How to get tickets for the Paris 2024 Olympics and Paralympics

Looking forward to the 2024 Games in Paris? Less than two years out from the Opening Ceremony on the banks of the Seine, here’s how you can try to get hold of a ticket…

How to get tickets for the Paris 2024 Olympics and Paralympics

How much will tickets cost?

While the full gamut of prices has not yet been fully confirmed, tickets will be available to see all sports from €24, and half of tickets will cost less than €50, according to president of the Paris Olympic Committee Tony Estanguet.

For the Paralympic Games, ticket prices will start at €15, and half of them will be available for less than €25.

Okay, where do I send my money?

Not so fast. The online ticket office isn’t open yet. 

So, when do I send my money?

Patience. The first step is to register on the official ticketing website. But it doesn’t open until December 1st, 2022. 

Then I can buy my tickets?

Not yet. That’s the day registration for the ticket lottery opens for the Olympic and Paralympic Games. If you really want tickets, it’s probably a good idea to register now for the early-bird Paris 2024 Club, which – organisers say – will improve your chances. Every little helps, right?

Then what happens?

After you’ve registered, there are three distinct ticketing periods for the Olympic Games. A similar sale schedule will follow for the Paralympic Games, but tickets will not go on sale until autumn 2023.

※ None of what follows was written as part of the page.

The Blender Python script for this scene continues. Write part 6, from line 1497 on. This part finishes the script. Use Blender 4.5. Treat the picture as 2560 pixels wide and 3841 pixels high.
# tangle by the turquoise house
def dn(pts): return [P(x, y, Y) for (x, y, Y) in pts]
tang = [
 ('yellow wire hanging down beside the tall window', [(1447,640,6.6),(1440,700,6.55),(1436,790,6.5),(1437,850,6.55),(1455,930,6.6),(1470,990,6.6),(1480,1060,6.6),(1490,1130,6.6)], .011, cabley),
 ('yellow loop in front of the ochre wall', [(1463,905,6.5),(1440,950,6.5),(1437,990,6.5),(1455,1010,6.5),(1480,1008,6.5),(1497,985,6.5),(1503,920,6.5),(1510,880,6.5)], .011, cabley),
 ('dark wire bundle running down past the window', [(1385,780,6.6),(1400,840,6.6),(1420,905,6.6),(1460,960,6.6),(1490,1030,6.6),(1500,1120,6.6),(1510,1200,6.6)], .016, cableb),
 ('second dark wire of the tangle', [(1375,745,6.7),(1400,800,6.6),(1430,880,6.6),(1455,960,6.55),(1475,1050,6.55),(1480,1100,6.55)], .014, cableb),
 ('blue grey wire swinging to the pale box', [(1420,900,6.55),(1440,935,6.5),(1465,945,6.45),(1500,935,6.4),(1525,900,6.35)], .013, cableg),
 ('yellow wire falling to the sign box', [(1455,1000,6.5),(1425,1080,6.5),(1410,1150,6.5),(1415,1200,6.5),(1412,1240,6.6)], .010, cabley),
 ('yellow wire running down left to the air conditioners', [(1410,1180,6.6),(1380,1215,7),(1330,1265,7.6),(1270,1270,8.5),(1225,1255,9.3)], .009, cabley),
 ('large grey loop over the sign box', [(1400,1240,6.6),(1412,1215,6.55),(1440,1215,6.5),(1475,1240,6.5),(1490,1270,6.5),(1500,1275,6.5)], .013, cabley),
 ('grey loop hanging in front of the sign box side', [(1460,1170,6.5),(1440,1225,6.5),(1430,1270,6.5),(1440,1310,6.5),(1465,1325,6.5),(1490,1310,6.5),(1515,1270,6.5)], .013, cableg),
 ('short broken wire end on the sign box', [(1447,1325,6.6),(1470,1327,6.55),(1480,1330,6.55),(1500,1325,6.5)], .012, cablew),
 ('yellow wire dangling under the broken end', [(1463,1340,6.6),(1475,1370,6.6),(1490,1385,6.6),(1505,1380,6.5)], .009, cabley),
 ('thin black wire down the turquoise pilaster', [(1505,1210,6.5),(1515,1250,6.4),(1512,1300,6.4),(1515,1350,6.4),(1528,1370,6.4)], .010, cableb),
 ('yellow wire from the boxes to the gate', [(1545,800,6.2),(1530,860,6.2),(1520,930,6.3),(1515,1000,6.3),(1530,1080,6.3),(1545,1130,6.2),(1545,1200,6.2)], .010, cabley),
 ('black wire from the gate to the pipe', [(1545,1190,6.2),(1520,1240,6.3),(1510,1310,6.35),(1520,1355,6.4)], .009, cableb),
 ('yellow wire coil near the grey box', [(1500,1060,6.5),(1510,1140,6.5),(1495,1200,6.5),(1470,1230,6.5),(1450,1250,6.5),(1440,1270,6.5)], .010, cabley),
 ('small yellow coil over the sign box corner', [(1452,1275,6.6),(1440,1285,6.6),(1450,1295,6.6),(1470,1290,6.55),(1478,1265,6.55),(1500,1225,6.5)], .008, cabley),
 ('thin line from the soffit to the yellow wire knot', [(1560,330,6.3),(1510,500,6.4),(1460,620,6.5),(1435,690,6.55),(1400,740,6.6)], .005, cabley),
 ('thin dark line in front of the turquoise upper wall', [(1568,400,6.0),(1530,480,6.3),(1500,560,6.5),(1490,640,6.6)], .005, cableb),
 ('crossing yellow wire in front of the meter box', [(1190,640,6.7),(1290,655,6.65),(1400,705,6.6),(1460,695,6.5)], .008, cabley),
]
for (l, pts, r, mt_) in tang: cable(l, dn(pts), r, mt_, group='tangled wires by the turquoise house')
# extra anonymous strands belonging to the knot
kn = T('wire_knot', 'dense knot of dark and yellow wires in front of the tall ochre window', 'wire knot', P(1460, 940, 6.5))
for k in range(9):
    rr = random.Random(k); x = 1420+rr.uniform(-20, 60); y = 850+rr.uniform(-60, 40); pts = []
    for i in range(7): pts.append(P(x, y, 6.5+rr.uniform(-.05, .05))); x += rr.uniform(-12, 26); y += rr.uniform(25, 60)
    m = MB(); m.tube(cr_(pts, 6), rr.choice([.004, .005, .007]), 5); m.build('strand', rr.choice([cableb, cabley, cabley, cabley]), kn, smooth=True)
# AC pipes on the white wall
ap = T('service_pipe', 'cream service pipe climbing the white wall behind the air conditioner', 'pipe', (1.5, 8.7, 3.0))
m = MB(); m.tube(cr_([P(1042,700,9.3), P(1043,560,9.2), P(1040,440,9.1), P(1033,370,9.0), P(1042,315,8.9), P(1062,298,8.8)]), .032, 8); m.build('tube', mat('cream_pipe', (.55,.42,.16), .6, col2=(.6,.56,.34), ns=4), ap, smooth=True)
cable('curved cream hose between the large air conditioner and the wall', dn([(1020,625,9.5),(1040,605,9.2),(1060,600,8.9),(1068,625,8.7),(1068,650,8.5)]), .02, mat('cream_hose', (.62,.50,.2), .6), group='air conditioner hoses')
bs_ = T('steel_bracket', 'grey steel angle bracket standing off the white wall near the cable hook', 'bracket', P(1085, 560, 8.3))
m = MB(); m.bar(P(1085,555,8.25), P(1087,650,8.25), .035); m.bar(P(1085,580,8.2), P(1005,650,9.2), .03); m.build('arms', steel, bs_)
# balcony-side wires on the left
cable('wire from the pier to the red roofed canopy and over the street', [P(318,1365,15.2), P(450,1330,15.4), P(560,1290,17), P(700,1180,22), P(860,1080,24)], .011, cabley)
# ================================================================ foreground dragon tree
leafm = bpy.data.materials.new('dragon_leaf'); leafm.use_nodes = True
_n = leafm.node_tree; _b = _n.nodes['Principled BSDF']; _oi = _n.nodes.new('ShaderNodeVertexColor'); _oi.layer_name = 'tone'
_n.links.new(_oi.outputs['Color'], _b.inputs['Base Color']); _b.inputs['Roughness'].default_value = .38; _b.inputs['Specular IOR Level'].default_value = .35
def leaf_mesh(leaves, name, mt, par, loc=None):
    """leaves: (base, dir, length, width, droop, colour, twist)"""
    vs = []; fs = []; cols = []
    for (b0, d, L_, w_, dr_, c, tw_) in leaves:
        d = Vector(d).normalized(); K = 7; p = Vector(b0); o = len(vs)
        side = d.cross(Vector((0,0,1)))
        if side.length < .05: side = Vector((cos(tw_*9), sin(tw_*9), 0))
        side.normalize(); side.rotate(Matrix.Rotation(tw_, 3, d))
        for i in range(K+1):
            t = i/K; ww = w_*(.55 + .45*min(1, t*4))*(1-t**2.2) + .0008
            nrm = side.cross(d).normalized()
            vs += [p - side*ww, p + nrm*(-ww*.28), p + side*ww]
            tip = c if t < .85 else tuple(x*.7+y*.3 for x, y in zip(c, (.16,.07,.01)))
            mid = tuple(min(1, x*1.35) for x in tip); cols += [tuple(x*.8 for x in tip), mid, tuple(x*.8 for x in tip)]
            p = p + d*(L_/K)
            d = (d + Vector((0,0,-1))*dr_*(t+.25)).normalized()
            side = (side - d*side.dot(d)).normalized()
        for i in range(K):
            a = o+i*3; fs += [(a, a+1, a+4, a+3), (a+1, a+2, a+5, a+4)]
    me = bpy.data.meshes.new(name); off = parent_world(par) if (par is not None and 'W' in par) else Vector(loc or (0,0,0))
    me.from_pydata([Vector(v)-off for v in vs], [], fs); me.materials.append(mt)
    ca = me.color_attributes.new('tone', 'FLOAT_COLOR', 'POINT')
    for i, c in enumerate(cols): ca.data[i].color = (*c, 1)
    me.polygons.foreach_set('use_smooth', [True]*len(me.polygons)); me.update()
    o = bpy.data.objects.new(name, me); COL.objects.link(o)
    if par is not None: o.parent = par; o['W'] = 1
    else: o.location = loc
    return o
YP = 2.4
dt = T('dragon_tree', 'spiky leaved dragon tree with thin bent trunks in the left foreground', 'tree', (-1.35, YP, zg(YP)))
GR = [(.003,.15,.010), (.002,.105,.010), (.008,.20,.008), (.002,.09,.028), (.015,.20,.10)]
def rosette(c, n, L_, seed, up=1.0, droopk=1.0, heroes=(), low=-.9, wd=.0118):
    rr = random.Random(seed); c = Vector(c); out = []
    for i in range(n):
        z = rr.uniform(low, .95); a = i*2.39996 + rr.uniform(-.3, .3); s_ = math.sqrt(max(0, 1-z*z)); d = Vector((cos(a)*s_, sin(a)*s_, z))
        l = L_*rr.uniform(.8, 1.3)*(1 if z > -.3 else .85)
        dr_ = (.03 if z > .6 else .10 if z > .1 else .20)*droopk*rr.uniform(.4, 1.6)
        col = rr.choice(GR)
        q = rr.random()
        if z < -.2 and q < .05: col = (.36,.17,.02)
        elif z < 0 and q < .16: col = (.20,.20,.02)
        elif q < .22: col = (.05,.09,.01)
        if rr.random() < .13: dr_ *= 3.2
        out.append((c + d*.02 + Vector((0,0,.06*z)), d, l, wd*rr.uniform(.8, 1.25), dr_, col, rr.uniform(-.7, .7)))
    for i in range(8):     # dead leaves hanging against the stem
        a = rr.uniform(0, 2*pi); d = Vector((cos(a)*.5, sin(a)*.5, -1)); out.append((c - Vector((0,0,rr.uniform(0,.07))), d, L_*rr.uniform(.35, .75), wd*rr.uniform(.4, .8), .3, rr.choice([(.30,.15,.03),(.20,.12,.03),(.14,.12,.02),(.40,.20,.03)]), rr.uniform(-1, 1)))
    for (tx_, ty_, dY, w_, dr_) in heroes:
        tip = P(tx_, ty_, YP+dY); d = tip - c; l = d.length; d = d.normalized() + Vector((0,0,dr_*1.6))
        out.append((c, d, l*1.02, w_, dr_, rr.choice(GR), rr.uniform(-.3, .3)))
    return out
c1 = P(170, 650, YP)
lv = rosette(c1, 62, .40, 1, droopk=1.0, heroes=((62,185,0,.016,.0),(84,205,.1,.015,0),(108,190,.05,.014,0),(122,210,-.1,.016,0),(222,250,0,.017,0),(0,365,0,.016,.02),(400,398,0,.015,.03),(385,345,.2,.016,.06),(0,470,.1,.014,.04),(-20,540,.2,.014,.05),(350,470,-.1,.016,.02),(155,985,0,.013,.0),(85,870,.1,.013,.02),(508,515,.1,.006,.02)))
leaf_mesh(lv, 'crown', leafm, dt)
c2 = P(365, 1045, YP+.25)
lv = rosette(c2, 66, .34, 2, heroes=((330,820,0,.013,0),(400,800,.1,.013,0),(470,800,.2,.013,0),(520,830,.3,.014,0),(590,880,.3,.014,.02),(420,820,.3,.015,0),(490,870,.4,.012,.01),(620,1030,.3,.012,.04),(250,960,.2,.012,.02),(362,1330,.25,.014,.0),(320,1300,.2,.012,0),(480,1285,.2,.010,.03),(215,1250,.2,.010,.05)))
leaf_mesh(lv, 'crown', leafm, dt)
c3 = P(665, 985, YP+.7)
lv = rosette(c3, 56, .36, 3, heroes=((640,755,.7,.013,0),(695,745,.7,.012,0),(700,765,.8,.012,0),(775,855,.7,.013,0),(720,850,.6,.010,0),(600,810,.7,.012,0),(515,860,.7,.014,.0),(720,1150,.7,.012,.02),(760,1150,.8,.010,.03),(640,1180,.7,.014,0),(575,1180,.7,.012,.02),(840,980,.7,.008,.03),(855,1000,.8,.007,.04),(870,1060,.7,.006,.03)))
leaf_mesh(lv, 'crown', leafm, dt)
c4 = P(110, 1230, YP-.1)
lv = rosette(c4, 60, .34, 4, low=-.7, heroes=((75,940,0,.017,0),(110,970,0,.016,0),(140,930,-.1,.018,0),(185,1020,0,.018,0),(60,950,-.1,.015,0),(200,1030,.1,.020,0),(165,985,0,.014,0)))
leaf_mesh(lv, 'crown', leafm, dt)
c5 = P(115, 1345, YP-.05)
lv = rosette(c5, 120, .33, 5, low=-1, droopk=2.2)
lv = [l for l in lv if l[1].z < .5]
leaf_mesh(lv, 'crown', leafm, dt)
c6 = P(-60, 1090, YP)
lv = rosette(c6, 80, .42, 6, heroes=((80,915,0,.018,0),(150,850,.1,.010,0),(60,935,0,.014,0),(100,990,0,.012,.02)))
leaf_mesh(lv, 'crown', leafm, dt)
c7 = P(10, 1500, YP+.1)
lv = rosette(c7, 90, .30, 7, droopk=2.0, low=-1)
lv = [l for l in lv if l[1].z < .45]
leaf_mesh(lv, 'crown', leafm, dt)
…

READ ALSO Paris Olympics: 600,000 opening ceremony spectators and €24 tickets

Go on…

Stage one runs from December 31st, 2022, to January 31, 2023. This period will focus on those who have signed up for package tickets – at a fixed price of €72 – giving access to three sessions of competitions.

Winners of the lottery for these packs will be informed on February 19th, 2023 (February 15th for Paris 2024 Club members – see? An advantage) and will have 48 hours to select the events they want to attend, subject – as always – to availability.

And stage two?

The second stage runs from March to April 2023 – exact dates are not yet available – when the lottery opens again, this time for tickets for individual events in all sports, and for the opening and closing ceremonies on the banks of the Seine.

Again, ticket lottery winners will have 48 hours to buy their tickets, subject to availability, once they have been informed that they have been selected. 

One million tickets will be on sale at €24, and half of them will set buyers back less than €50. 

President Emmanuel Macron has already said that the French government will buy 400,000 Olympic tickets, to “distribute to young people and schoolchildren, especially those under 16, to volunteers who contribute to the Games and to sport in France, to people with disabilities, to their caregivers, and to state and local government officials who help with the Games.”

What happens with any tickets left?

At the end of 2023 – again, no exact date is available yet – remaining Olympic tickets will go on sale on a first-come, first-served basis.

The 2024 Olympic Games run from 26th July to 11th August 2024, followed by the Paralympic Games from 28th August to 8th September.